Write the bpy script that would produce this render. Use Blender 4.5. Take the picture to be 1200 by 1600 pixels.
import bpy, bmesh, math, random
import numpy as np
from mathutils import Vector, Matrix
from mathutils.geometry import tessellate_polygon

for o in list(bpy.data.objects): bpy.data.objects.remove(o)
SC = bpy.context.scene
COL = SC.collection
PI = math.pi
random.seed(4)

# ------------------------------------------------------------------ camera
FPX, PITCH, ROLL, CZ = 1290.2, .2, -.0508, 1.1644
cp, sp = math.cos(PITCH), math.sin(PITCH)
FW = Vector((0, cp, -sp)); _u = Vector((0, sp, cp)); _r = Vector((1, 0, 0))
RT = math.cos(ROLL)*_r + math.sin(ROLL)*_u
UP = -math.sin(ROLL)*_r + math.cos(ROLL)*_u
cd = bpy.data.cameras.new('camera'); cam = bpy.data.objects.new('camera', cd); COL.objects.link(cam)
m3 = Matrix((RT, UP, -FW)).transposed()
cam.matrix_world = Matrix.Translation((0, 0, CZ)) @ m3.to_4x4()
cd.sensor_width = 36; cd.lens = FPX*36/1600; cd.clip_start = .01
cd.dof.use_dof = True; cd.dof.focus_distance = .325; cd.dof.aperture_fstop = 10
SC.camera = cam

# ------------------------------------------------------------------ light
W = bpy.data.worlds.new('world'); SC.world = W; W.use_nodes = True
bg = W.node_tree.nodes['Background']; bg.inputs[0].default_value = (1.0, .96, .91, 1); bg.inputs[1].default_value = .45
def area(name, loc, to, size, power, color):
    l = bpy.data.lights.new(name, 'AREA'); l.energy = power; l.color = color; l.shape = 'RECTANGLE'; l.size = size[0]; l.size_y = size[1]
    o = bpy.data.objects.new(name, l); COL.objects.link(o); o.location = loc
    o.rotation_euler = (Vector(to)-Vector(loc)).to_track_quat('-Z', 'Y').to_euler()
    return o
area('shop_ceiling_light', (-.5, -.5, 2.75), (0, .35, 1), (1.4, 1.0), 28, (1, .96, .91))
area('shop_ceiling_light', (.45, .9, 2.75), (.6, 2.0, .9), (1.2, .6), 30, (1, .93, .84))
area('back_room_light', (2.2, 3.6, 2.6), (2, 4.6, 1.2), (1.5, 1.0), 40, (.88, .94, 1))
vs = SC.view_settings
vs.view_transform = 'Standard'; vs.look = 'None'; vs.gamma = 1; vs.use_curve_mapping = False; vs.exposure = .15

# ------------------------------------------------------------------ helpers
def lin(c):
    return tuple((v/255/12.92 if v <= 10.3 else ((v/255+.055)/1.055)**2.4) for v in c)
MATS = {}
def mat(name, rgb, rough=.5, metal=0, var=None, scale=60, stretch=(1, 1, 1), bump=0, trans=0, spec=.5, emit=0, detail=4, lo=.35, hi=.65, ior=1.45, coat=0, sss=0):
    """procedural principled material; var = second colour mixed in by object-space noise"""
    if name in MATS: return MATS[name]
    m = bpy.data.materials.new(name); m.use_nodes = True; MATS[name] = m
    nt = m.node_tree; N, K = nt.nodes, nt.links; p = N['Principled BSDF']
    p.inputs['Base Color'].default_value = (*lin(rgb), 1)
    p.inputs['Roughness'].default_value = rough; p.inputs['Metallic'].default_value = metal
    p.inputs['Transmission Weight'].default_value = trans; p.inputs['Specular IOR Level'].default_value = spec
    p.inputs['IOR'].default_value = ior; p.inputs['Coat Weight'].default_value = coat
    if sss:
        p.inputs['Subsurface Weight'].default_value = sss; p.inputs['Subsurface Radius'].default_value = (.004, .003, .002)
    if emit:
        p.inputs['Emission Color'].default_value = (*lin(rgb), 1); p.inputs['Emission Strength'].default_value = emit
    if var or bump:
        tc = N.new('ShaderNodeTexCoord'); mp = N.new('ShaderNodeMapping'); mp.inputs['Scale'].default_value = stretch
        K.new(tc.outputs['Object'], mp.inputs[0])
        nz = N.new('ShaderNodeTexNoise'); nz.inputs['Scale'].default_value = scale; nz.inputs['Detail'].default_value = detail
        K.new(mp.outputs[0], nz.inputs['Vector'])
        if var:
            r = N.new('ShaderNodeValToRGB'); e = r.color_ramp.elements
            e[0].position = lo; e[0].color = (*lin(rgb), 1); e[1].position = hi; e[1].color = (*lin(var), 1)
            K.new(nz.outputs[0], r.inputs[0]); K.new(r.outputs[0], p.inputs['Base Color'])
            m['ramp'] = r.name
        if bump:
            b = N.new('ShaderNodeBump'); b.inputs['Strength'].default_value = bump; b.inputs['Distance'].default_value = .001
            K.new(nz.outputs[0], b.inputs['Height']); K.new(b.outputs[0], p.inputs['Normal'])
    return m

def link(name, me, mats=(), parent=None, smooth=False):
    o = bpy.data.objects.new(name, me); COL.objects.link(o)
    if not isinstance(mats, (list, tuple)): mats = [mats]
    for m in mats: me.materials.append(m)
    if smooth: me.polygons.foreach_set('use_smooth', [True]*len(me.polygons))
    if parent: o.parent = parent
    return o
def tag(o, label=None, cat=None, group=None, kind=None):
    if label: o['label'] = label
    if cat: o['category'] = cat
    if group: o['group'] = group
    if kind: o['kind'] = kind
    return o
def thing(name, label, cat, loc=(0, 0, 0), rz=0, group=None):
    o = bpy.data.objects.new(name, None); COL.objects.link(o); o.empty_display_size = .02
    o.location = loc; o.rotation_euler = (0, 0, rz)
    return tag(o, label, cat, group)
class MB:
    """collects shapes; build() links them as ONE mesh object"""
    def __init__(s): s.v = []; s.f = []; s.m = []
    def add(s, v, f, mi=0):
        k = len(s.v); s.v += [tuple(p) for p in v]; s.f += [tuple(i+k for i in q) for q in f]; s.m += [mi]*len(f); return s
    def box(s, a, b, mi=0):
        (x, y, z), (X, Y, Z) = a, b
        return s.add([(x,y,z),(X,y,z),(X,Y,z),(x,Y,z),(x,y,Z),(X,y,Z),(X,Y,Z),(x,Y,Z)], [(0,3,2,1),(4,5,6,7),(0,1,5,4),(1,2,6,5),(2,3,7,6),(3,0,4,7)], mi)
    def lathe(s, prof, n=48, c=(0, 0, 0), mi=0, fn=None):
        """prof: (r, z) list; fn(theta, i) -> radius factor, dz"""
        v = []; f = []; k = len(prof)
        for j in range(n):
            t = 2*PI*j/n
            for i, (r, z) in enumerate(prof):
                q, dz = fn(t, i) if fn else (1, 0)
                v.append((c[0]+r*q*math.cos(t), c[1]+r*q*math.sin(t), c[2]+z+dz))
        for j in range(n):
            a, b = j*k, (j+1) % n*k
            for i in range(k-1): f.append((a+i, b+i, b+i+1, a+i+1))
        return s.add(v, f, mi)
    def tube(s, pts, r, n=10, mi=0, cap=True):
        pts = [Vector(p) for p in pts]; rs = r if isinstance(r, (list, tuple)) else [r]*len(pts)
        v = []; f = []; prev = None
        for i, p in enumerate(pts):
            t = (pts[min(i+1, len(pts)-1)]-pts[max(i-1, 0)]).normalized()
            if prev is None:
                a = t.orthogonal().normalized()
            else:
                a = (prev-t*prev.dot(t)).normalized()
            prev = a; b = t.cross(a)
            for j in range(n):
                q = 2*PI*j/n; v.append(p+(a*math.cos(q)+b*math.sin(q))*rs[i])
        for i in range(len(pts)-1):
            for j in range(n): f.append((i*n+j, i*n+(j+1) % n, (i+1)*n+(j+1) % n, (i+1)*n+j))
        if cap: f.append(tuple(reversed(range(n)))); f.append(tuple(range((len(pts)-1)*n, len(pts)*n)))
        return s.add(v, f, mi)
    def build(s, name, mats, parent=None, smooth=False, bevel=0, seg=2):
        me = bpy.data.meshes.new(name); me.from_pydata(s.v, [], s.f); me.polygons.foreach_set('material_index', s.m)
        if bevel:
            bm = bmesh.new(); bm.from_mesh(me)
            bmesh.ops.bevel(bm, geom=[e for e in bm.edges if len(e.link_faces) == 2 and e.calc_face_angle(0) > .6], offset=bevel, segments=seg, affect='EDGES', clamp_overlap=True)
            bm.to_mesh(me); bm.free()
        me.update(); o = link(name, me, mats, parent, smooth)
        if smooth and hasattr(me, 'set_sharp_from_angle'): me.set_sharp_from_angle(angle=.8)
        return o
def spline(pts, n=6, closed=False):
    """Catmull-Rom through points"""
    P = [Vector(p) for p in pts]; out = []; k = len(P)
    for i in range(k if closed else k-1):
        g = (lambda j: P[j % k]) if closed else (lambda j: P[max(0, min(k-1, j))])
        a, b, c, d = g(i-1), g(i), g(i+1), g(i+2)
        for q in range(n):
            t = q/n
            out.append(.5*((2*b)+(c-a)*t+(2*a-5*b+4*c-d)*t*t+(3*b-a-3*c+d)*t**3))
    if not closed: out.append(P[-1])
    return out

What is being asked
Each line from the top of the material above through the line with "random.seed(4)" must be echoed exactly, and no other line.

Task result
Write the bpy script that would produce this render. Use Blender 4.5. Take the picture to be 1200 by 1600 pixels.
import bpy, bmesh, math, random
import numpy as np
from mathutils import Vector, Matrix
from mathutils.geometry import tessellate_polygon

for o in list(bpy.data.objects): bpy.data.objects.remove(o)
SC = bpy.context.scene
COL = SC.collection
PI = math.pi
random.seed(4)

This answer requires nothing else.